— Aim —
Search the records for "part". Copy every line where it appears.

[3D scene scripts]

§

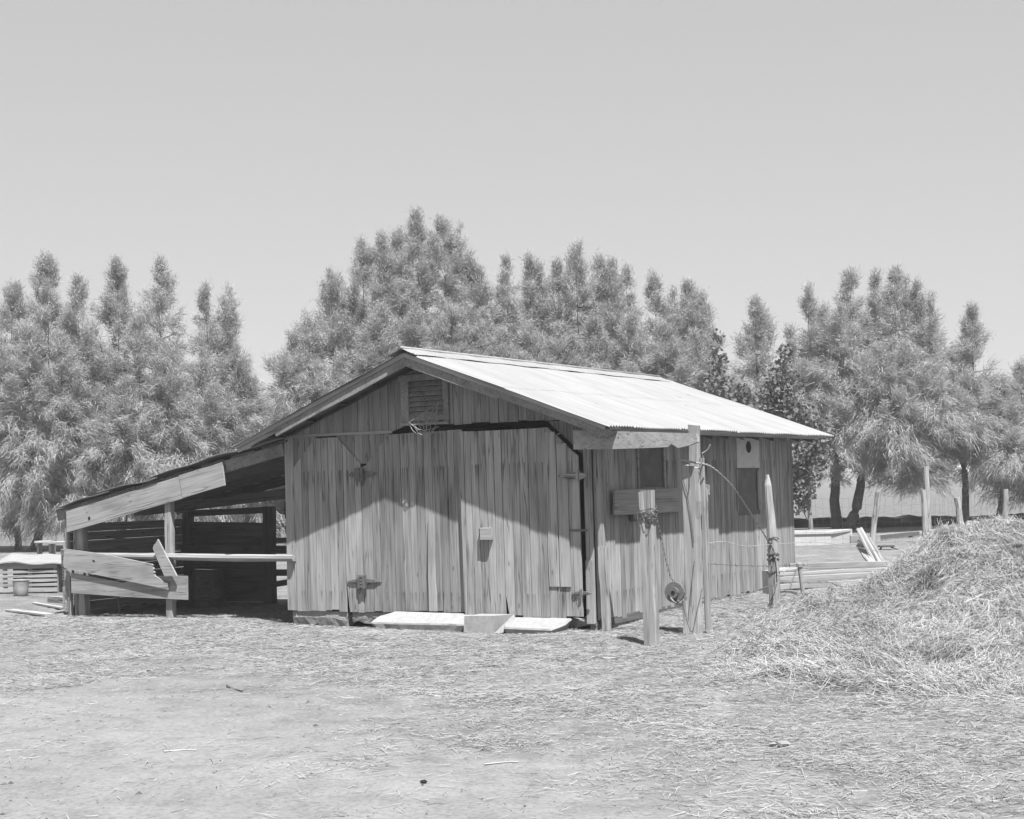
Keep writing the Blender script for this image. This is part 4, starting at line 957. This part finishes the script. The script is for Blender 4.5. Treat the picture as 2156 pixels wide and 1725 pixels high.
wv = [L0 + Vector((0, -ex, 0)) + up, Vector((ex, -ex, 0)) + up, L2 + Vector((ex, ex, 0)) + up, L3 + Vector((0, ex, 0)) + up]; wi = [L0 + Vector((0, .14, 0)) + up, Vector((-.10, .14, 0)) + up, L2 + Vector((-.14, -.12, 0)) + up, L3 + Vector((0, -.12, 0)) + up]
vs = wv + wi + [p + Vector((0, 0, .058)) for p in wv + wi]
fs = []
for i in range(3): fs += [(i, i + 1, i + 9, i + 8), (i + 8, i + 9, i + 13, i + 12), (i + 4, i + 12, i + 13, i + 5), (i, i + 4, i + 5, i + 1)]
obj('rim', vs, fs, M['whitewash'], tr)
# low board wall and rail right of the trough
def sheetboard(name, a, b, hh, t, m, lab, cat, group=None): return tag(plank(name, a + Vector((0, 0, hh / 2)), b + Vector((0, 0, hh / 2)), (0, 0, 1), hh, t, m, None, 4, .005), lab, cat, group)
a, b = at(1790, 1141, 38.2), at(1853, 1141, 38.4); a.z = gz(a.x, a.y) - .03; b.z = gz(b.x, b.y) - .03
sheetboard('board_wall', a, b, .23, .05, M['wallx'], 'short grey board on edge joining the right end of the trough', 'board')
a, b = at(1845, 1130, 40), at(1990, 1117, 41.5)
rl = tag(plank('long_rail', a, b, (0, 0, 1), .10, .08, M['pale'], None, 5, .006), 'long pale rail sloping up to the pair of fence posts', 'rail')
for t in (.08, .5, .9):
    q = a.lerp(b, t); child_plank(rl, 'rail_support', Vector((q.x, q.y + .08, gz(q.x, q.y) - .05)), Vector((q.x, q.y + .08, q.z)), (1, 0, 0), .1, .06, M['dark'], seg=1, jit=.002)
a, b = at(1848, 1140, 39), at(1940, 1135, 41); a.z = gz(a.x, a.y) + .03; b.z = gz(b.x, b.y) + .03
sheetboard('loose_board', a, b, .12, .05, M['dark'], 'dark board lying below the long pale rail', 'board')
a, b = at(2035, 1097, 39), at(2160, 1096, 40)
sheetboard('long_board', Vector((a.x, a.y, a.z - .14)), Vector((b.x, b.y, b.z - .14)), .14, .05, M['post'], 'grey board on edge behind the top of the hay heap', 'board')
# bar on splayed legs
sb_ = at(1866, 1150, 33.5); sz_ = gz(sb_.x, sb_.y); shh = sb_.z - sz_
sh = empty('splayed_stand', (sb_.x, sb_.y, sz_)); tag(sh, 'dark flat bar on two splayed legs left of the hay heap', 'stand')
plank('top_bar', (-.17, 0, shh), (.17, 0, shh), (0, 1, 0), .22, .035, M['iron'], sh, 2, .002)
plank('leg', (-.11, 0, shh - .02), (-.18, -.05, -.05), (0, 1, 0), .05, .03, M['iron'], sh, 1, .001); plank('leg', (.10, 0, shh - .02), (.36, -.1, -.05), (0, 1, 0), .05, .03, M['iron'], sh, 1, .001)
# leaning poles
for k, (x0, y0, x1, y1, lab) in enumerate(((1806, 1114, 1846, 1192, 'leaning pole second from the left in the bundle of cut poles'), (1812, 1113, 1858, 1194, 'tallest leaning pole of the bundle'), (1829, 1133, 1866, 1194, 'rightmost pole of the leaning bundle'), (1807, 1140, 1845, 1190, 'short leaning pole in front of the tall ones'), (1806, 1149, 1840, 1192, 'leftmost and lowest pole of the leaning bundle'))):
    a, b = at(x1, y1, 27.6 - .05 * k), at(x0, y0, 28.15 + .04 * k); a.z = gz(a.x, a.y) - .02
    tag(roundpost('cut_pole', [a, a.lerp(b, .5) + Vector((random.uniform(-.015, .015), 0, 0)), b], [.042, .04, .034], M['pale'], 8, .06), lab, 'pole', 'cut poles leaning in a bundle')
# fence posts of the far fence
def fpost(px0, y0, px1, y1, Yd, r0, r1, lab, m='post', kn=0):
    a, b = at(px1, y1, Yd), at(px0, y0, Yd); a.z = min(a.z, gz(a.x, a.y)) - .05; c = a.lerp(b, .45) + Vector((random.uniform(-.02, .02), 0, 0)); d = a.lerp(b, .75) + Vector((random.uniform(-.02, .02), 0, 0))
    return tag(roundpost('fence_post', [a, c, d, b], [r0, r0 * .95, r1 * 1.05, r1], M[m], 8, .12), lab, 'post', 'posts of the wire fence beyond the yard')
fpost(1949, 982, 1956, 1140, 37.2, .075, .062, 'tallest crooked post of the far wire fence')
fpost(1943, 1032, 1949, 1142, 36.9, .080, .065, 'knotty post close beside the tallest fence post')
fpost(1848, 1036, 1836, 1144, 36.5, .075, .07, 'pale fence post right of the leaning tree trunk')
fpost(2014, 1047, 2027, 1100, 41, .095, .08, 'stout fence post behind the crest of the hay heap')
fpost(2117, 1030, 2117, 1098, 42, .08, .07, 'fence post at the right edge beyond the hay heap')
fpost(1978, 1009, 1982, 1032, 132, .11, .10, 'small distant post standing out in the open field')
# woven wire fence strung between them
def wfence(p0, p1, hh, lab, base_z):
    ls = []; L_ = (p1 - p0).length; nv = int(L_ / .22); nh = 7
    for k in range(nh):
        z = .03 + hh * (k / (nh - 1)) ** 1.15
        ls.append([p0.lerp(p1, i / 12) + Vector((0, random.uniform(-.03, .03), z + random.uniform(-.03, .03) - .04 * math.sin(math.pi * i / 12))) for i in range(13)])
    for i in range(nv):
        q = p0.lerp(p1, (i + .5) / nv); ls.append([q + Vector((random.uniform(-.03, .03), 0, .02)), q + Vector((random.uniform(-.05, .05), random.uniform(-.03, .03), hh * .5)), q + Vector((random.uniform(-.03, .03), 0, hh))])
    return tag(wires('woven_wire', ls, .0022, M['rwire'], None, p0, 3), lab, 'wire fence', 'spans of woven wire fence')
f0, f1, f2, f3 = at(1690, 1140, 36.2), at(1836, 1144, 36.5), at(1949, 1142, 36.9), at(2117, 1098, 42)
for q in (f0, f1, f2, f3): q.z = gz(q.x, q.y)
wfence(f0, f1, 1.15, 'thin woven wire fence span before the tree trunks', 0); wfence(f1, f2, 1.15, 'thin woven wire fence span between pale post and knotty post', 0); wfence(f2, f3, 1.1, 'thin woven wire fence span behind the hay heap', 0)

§

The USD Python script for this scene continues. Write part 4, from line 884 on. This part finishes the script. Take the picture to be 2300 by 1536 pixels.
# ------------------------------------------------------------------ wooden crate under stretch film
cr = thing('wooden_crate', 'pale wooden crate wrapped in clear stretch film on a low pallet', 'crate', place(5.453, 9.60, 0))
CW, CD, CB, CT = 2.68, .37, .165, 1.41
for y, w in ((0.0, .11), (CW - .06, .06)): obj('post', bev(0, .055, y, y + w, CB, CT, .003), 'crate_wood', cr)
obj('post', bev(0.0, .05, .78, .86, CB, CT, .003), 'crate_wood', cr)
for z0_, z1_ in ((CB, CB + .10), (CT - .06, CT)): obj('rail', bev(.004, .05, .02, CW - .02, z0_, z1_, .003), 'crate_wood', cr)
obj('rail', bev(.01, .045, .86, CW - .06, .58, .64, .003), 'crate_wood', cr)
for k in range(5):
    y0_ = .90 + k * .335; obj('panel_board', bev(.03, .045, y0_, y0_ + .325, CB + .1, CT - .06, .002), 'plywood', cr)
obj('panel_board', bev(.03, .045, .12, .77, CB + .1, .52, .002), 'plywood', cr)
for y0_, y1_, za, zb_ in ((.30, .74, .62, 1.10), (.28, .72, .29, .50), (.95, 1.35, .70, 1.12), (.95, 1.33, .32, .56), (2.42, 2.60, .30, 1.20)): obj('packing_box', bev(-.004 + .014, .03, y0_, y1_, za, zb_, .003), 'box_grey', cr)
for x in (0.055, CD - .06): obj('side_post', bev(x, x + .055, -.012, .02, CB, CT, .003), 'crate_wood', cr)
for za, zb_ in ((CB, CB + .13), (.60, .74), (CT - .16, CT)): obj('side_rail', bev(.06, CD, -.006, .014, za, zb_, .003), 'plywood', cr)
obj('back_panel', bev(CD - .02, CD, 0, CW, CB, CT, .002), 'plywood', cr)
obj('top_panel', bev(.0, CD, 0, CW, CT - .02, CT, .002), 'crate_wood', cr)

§

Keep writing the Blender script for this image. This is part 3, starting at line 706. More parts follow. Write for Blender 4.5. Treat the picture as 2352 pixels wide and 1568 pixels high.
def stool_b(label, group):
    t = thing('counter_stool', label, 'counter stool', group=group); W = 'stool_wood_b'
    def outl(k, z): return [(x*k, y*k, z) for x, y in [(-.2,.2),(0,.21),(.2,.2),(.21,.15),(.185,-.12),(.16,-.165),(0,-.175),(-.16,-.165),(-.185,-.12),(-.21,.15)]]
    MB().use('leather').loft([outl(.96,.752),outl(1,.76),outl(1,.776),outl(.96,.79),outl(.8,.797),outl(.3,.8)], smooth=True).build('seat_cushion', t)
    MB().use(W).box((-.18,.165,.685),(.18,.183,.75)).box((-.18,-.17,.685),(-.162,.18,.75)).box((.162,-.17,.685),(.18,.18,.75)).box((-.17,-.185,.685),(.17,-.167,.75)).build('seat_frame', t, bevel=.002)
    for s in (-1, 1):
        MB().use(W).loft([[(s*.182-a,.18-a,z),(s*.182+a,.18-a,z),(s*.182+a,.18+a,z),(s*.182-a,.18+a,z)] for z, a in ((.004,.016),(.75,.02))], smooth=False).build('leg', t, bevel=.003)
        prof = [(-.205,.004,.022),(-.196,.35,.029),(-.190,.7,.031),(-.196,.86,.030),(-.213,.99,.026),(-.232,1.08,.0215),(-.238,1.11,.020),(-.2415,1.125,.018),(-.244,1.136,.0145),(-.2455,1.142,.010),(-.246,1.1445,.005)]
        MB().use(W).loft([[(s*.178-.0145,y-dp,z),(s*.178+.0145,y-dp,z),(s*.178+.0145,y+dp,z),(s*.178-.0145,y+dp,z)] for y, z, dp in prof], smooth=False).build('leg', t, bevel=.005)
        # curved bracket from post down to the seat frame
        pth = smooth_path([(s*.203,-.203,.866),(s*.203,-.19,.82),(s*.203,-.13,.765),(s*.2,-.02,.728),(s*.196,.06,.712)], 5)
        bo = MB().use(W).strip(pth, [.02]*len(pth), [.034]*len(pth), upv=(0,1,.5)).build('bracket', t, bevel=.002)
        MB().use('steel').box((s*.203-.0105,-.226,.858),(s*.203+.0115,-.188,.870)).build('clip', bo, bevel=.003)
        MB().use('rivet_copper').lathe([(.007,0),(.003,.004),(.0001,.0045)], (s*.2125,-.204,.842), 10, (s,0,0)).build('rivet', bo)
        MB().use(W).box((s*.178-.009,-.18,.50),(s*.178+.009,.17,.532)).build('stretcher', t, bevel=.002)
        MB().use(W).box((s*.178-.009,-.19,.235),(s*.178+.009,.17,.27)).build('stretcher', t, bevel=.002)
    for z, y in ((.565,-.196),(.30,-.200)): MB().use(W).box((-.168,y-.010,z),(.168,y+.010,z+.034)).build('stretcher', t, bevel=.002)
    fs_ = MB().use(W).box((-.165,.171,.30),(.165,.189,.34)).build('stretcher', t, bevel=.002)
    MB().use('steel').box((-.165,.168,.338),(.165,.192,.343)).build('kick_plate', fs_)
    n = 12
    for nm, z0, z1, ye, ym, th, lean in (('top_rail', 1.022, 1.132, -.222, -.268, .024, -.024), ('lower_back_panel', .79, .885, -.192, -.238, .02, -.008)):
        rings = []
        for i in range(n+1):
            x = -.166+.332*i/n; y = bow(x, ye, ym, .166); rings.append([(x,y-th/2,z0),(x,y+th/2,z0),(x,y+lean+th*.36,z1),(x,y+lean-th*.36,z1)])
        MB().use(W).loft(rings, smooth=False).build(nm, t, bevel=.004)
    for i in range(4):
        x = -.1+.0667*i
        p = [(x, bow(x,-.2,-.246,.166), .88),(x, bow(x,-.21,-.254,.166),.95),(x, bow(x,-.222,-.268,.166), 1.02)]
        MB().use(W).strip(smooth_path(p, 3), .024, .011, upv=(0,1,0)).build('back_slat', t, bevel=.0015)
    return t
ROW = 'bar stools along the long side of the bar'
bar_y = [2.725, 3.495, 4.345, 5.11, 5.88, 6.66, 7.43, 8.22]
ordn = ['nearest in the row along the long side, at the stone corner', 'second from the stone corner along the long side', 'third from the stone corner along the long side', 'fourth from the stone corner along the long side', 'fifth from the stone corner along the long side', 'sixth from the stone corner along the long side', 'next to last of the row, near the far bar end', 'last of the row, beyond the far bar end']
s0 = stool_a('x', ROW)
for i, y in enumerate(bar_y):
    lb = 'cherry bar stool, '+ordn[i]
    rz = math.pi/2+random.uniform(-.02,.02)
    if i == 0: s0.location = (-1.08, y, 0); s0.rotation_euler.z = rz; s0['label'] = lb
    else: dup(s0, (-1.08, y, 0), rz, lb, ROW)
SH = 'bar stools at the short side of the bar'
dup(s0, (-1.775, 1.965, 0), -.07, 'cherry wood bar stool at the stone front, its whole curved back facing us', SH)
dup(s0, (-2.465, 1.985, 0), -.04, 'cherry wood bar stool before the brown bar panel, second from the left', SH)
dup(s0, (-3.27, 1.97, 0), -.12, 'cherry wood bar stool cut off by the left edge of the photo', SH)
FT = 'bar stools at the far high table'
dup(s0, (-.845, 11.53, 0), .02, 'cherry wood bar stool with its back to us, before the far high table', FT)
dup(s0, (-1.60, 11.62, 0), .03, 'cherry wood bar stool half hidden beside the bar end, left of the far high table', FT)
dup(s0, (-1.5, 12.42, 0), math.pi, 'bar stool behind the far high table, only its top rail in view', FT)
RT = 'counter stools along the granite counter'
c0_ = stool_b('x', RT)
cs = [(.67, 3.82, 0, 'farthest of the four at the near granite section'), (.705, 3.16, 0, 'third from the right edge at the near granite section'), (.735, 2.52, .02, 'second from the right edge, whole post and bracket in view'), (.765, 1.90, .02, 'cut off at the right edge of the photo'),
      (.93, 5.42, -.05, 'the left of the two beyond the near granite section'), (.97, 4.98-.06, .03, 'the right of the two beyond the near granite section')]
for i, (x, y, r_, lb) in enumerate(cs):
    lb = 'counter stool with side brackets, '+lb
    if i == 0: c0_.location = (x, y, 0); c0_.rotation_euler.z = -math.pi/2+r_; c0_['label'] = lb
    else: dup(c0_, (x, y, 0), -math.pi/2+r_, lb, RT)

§

— Answer to the task —
Keep writing the Blender script for this image. This is part 4, starting at line 957. This part finishes the script. The script is for Blender 4.5. Treat the picture as 2156 pixels wide and 1725 pixels high.
The USD Python script for this scene continues. Write part 4, from line 884 on. This part finishes the script. Take the picture to be 2300 by 1536 pixels.
Keep writing the Blender script for this image. This is part 3, starting at line 706. More parts follow. Write for Blender 4.5. Treat the picture as 2352 pixels wide and 1568 pixels high.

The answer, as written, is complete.